The training brought together cross-section of 40 participants from the Young Political Leadership School, representatives from the Mandela Washington Fellowship Program, the Young African Leaders Initiative Regional Leadership Center, Mandela Institute for Development Studies (MINDS), the Youth Initiative for Advocacy, Growth and Advancement (YIAGA) fellows based in Liberia as well as participants from various universities in Liberia.
Mr. McCarthy Weh, Director of the Legislative Information Services at the Liberian Legislature, facilitated on the role and function of the House of Representatives Committees. Mr. Weh highlighted the legislative oversight functions and how is it planned and executed. He said there were 34 House committees with the power to inspect, examine, inquire into, and pass upon at least one report at each session on all matters within its jurisdiction and to hold such hearings and investigation, which the committee may find necessary. Mr. Weh said the Liberian Legislature, like other parliamentary bodies the world over, works principally through committees. The committees are considered the technical arms of the Legislature.
Director Weh however, said statistics available show that within the period 2006 to 2017, the Legislature acted upon 420 legislative instruments, including enactment of 128 laws; a total of 200 international instruments ratified; 94 Amendments and 3 Resolutions as recorded. “This is why we all have to concert effort as NAYMOTE doing and we are, at the LIS to vigorously monitor oversight/public hearings,” Weh said.
At the end of his facilitation participants developed a monitoring tool that will assist participants and NAYMOTE monitor, track, and report on legislative committees’ hearings and workings of the House of Representatives over the next six years.

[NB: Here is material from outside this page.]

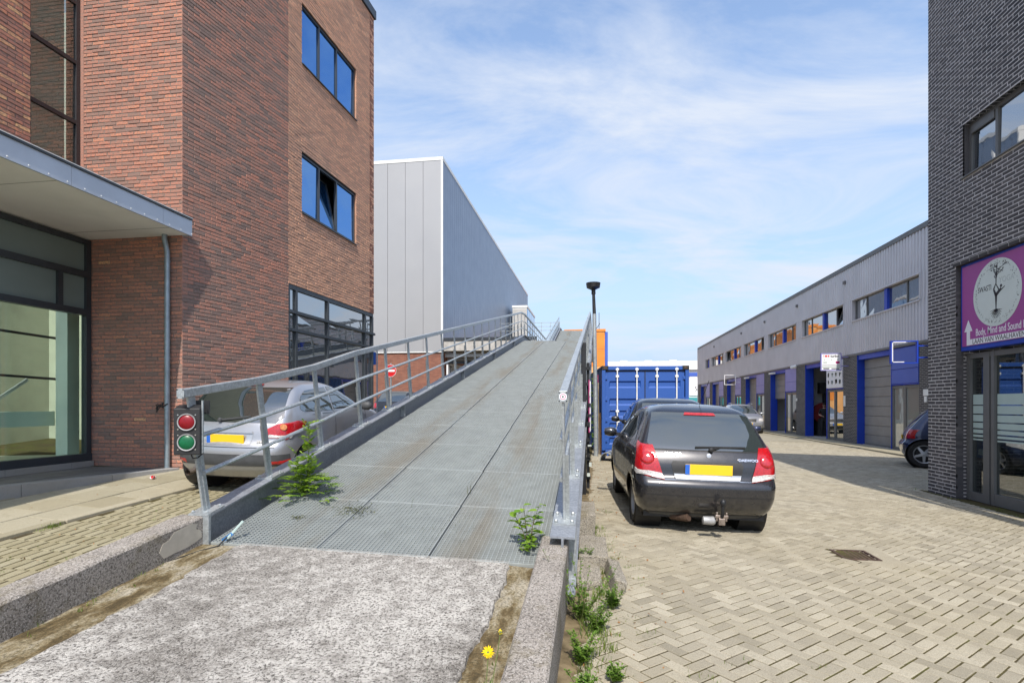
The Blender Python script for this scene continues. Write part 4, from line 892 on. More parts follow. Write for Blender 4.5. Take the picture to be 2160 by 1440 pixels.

NAYMOTE’s Program Director, S. Aaron Weah-Weah, III presented to participants a summary of the institution’s regional lesson learned report gathered from the 2017 Elections and recommendations made by youth leaders across the country to enhance youth’s civic engagement in post-elections governance in Liberia.
He said the institution has trained 10 enumerators to conduct 20 focus group discussions within 20 districts and 12 staffs to conduct survey using mobile phones across the 38 electoral districts. The survey is targeting 3,040 respondents. The information gathered will also be used to inform lawmakers’ legislative agenda over the next six years.